Thread: Hornworm Horror
View Single Post
Old July 11, 2017   #15
gorbelly
Tomatovillian™
 
gorbelly's Avatar
 
Join Date: Jul 2015
Location: Southeastern Pennsylvania
Posts: 1,069
Default

Quote:
Originally Posted by HudsonValley View Post
I thought that it killed the eggs, too, that are laid around the bases of the plants. No? Anyway, I also did BT stem injections with a syringe, so hopefully I'm covered. Last year I had already lost squash plants and had replanted seeds by this date; fingers crossed!
It's a timing issue. BT and spinosad will help IF they're freshly applied/effective and on the plant surface consumed by the borer when it first bores into the plant. But obviously, it's easy to miss a small spot, have the spray not stick to every single place a borer could start boring, etc.

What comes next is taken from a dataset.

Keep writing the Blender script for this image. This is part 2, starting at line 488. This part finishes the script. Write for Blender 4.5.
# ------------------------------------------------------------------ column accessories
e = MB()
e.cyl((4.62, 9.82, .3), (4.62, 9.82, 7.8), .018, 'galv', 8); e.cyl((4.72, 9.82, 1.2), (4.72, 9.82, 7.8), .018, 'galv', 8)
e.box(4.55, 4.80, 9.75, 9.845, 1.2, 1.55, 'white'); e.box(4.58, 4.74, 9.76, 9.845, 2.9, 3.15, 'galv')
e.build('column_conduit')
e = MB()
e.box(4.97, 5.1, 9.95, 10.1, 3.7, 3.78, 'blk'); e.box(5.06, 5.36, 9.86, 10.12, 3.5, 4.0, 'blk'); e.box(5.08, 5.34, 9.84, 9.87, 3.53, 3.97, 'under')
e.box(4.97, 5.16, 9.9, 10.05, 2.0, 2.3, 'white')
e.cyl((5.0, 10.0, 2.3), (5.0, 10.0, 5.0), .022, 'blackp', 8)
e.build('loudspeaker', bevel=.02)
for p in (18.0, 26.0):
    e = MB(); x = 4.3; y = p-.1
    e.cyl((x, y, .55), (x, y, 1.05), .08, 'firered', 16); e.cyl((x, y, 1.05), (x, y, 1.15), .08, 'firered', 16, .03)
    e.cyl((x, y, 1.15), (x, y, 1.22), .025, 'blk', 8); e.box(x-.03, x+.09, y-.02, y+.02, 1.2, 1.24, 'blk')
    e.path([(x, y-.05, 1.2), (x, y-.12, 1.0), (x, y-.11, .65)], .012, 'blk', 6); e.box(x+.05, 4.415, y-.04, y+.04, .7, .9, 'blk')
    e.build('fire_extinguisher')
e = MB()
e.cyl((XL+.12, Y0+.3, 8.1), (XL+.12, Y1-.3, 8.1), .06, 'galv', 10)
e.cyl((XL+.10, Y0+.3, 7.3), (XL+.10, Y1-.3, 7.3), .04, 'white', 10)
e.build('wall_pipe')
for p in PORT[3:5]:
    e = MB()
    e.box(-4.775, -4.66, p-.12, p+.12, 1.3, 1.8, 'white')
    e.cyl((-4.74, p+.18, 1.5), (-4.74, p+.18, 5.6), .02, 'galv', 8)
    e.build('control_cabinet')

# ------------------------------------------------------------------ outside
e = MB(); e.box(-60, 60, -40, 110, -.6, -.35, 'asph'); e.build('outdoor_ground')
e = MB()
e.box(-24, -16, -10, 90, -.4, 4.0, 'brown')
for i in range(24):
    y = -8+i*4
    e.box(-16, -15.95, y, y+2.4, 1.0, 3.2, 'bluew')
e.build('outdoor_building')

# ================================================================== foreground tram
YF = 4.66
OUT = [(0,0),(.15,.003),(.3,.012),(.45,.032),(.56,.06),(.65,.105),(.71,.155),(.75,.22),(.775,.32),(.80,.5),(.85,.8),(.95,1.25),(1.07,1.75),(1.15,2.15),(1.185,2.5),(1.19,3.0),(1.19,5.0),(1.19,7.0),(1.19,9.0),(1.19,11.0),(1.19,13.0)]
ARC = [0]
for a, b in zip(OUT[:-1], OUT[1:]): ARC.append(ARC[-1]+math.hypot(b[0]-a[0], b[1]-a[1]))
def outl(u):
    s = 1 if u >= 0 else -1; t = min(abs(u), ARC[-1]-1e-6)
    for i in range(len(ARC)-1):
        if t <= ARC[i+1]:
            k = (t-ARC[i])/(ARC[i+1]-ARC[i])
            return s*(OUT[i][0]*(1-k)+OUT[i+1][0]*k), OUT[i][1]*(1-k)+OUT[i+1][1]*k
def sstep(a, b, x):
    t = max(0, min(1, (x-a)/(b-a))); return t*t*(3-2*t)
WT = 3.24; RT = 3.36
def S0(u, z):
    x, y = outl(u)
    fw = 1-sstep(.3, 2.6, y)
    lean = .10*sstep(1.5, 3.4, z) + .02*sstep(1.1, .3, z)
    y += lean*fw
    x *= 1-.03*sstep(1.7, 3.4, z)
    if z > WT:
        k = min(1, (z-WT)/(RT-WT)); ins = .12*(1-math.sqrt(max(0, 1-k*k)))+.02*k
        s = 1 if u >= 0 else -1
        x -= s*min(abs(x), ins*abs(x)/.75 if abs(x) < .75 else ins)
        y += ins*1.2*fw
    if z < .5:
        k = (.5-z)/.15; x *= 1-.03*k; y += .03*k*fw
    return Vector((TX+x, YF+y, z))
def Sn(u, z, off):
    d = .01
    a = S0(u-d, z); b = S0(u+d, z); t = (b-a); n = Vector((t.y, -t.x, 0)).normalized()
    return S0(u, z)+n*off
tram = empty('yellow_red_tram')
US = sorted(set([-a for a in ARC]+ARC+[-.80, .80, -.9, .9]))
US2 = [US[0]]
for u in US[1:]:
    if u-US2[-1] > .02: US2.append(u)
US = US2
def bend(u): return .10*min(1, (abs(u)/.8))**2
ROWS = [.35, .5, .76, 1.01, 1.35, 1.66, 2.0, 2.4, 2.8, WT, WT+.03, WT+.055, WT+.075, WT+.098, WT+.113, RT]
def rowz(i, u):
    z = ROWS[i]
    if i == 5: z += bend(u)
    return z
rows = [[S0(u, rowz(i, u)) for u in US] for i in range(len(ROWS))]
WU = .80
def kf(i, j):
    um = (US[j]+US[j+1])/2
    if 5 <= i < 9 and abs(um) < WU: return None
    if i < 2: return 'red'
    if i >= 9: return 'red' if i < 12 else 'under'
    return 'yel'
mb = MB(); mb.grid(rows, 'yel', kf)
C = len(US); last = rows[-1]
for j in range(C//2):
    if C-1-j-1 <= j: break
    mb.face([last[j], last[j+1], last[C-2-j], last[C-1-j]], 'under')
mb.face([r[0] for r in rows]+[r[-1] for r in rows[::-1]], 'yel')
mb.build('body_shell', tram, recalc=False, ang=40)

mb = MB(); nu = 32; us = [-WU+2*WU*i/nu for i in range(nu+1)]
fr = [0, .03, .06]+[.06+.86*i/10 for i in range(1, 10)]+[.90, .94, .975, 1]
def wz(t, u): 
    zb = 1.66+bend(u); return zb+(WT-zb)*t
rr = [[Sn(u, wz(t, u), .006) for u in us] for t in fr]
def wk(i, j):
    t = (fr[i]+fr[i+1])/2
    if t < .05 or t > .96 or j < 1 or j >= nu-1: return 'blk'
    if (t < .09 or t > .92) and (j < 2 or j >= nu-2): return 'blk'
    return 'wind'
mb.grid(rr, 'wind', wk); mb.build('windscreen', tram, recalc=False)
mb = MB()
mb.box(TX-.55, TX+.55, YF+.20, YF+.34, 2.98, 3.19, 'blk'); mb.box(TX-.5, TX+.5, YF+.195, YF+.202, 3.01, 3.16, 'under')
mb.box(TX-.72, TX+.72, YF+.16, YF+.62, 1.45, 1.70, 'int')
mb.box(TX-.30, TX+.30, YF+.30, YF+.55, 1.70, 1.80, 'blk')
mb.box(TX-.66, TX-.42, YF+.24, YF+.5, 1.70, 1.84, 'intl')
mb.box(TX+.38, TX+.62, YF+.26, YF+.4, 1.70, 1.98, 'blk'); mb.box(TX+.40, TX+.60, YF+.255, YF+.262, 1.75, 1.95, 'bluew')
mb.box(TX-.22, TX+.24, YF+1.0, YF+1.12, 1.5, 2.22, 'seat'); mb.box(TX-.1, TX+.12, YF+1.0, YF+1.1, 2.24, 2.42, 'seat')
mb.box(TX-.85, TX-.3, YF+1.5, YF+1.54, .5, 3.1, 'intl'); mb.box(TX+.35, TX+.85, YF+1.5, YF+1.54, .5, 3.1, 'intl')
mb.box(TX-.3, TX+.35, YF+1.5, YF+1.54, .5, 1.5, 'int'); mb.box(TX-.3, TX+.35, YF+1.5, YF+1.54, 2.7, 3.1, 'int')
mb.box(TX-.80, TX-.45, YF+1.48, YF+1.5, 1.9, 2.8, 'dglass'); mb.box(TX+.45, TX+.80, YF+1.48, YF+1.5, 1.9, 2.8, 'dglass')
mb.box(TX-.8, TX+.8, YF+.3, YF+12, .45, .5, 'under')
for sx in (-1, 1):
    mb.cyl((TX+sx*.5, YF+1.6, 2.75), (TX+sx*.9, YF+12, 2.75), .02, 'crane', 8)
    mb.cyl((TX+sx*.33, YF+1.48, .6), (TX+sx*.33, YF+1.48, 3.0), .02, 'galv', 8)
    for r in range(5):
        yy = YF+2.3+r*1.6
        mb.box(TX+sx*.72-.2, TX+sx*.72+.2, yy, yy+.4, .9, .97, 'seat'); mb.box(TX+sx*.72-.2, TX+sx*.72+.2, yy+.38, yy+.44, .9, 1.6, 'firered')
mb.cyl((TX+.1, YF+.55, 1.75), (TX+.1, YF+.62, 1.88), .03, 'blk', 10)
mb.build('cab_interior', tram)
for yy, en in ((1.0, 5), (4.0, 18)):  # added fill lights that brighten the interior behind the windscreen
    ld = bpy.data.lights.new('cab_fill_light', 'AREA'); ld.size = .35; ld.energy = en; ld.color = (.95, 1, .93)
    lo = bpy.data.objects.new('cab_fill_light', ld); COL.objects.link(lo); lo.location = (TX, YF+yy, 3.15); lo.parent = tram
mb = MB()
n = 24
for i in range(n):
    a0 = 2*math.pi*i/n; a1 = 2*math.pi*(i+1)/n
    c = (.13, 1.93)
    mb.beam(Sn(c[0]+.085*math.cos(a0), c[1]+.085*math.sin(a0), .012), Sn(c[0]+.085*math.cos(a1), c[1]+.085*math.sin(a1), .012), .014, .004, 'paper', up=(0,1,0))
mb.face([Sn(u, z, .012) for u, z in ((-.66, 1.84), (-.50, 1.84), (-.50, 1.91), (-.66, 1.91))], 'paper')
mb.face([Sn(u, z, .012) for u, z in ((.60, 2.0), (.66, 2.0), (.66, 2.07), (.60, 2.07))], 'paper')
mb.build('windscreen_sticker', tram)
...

After it starts boring, you have to inject.

I spray my cucurbit plant bases with BT nearly daily or spinosad every few days once July rolls around. But I also check them them visually every day for eggs and picking them off and starting to inspect carefully for bore holes once I start seeing eggs. I haven't lost a squash plant to SVB and have only found 1 bore hole which never turned into a problem for the plant, but I only grow a few so can take the time to really stay on top of inspection.

I do suspect that I've lost cukes in the past to borers before I realized that SVBs sometimes make do with cucumber plants.

I sowed my squash very late this year, and so far I haven't seen any borer eggs at all. The plants may be too small still to give off whatever odors the borers use to find them, or maybe the borer emergence is delayed. But a nice side effect is that there isn't much difficulty in inspecting the bases because the plants are still small and the bases are still easy to access. A disadvantage is squash envy.